Most static site gen templates include RSS feeds (removing the need for the "built-in newsletter") and are light enough to run circles around AMP pages. Given the easy setup, all that's left is deployment: a problem with a million simple solutions.

I notice this is targeted at developers. What does this offer for a developer capable of posting to HN, Reddit, the Fediverse, etc.; running `make` to generate their blog; and combining `git push` with their preferred deployment solution (rsync in CI/CD, Netlify, GitHub Pages)?

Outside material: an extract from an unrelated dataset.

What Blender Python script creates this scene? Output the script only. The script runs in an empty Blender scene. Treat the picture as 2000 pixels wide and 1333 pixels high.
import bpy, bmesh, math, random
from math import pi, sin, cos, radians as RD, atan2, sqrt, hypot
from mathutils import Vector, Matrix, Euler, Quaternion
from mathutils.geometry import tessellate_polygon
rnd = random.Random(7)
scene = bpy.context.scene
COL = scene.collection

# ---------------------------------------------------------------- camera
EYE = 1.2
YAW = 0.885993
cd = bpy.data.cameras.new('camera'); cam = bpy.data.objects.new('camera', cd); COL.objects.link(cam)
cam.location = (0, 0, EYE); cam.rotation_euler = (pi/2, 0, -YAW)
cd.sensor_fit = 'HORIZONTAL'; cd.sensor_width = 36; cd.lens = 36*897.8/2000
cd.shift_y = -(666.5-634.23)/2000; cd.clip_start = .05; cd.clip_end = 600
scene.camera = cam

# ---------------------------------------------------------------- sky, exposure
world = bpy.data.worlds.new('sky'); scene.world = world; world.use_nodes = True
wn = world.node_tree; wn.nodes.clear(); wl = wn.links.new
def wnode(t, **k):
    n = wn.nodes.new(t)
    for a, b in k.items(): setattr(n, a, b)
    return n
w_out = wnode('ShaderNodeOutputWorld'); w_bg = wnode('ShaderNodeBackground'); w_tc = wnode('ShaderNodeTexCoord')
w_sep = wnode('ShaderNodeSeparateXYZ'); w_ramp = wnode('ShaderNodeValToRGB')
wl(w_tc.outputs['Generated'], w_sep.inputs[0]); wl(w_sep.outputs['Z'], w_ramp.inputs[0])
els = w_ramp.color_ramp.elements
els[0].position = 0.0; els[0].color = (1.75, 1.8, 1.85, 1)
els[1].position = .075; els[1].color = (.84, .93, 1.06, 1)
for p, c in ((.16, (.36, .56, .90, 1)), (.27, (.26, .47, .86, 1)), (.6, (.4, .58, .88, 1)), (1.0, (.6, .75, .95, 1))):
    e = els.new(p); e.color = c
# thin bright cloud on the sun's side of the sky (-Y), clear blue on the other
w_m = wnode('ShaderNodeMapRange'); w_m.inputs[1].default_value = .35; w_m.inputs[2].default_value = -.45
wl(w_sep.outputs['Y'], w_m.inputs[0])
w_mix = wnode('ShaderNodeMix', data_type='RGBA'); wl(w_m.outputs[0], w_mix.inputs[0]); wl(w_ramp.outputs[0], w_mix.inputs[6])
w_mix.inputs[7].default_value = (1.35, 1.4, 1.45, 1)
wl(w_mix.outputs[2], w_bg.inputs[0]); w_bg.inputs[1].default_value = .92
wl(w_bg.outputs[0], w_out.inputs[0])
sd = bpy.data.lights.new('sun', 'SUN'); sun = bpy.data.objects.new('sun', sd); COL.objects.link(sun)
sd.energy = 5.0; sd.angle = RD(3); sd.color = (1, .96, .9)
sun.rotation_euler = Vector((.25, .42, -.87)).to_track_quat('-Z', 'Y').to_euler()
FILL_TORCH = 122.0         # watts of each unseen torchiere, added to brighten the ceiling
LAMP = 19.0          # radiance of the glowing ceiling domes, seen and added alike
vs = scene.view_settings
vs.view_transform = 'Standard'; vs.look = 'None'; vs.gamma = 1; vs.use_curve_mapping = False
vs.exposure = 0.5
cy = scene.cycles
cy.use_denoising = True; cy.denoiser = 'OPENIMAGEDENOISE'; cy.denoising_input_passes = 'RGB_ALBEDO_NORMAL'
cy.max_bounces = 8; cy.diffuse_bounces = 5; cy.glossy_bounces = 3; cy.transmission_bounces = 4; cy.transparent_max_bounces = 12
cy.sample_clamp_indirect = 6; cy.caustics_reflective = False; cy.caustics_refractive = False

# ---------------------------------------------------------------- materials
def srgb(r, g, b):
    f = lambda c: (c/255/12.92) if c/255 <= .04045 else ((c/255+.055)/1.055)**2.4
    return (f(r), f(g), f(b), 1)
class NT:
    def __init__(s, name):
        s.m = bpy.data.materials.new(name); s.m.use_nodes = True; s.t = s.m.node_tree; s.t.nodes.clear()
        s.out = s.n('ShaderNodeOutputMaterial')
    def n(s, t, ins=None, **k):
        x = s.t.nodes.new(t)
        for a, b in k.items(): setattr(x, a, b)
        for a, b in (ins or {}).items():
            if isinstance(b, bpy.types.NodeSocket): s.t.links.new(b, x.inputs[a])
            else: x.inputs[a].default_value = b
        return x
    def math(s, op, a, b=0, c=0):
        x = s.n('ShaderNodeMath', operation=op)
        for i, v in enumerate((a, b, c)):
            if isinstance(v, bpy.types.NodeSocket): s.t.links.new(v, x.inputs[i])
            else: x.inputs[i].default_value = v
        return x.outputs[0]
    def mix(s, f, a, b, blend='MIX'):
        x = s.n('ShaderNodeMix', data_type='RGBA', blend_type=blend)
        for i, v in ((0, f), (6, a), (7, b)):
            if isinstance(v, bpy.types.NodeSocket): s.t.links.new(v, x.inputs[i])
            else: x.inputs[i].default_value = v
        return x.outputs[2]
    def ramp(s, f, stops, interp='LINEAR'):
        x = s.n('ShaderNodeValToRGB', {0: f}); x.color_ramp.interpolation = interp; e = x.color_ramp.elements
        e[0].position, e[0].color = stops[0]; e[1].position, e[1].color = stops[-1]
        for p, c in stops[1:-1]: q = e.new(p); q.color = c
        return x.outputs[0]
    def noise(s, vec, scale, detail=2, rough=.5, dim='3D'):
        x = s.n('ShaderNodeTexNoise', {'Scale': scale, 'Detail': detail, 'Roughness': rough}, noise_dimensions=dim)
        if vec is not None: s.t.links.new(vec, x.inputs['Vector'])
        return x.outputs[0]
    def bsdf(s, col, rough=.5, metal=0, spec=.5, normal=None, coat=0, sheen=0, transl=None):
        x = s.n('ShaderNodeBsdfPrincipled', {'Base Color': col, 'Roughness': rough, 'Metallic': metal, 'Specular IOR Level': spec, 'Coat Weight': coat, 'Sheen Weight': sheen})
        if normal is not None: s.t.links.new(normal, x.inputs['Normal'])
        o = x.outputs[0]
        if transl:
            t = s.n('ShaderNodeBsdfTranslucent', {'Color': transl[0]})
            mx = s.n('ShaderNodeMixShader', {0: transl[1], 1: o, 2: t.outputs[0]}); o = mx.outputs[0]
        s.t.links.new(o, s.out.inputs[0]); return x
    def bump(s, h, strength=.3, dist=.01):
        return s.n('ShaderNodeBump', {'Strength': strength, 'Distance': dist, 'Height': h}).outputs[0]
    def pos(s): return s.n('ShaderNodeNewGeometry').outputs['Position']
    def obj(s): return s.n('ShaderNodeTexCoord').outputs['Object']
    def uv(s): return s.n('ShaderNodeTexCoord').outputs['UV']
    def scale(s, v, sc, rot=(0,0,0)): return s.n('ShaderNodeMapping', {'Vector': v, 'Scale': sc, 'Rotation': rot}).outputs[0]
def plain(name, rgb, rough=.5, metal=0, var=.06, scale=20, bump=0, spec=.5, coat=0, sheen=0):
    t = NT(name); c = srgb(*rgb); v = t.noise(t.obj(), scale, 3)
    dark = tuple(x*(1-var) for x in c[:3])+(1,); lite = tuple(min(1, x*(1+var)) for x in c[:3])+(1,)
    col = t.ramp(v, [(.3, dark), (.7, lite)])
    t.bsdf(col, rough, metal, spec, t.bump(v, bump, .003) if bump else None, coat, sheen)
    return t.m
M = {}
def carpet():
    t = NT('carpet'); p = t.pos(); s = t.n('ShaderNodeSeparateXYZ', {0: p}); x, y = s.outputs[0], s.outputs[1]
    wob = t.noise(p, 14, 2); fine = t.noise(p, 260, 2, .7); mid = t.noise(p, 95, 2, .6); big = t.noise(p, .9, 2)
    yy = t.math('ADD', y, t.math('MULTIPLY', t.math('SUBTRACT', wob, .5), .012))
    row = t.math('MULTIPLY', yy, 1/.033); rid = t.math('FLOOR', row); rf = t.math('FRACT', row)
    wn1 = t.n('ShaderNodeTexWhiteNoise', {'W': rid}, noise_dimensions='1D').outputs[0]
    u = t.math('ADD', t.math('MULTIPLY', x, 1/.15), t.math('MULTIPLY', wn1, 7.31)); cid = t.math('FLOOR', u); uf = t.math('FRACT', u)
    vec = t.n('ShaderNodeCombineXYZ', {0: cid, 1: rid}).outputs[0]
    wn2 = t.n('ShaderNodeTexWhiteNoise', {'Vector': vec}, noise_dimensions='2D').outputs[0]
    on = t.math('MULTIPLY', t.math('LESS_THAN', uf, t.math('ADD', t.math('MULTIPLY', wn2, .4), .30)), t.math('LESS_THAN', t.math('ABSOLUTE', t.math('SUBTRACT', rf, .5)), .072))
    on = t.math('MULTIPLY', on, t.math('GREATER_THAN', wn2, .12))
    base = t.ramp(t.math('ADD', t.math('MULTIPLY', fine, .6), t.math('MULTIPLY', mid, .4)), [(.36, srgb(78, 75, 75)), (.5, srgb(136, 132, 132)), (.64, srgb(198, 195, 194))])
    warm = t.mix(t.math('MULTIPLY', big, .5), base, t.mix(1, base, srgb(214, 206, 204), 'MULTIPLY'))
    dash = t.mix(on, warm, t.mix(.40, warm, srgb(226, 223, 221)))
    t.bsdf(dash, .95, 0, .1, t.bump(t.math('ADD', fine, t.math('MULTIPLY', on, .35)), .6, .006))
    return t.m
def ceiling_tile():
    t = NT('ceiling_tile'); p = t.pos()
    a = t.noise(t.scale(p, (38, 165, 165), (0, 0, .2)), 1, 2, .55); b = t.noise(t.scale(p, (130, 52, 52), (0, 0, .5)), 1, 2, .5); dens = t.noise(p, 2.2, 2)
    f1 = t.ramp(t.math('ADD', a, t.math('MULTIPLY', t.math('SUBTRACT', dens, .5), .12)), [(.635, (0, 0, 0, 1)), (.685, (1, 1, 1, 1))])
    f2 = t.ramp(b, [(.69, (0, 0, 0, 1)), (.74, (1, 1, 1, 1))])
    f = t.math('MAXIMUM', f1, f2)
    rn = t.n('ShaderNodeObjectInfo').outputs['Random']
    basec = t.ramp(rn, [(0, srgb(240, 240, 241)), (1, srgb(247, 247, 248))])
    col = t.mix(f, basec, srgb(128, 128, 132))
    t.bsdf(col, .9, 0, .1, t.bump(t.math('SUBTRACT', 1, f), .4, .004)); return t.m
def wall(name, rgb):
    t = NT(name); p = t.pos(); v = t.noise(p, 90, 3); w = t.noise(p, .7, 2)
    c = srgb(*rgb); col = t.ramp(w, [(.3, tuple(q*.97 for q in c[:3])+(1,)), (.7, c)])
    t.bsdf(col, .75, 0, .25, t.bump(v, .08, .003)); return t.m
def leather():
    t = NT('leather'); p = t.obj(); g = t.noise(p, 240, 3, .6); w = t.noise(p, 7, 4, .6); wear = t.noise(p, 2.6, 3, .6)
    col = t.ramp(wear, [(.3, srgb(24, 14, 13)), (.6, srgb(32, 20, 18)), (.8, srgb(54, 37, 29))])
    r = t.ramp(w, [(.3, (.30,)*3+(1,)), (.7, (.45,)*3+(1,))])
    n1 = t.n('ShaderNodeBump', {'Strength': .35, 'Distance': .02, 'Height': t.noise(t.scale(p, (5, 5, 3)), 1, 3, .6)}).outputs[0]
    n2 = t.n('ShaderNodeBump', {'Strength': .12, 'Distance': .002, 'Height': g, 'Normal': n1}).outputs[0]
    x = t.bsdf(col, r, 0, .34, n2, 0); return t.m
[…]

We already have the ability to blog in markdown on our own domain, with a copy of the content in a git repo. Am I missing anything?

1 comments

Discovery by the sounds of it. To quote the other comment:

> We realized that traditional publishing platforms offer visibility and engagement at the cost of content ownership. On the other hand if you go with a self hosted solution, your articles don't get proper visibility and reach. Hashnode combines the best of both worlds

So this auto-posts our articles to its own link aggregator? How is that better than Hacker News, mainstream social media, Lobste.rs, the Fediverse, chatrooms, and webrings? Is the advantage that their aggregator exclusively contains content from their own platform, meaning that publishing in their walled garden is the only way to get that audience?

The aforementioned discovery outlets aren't locked into a single publishing platform. What's the point of making a discovery outlet that, like Medium and Dev.to, only allows blogs published on its own platform?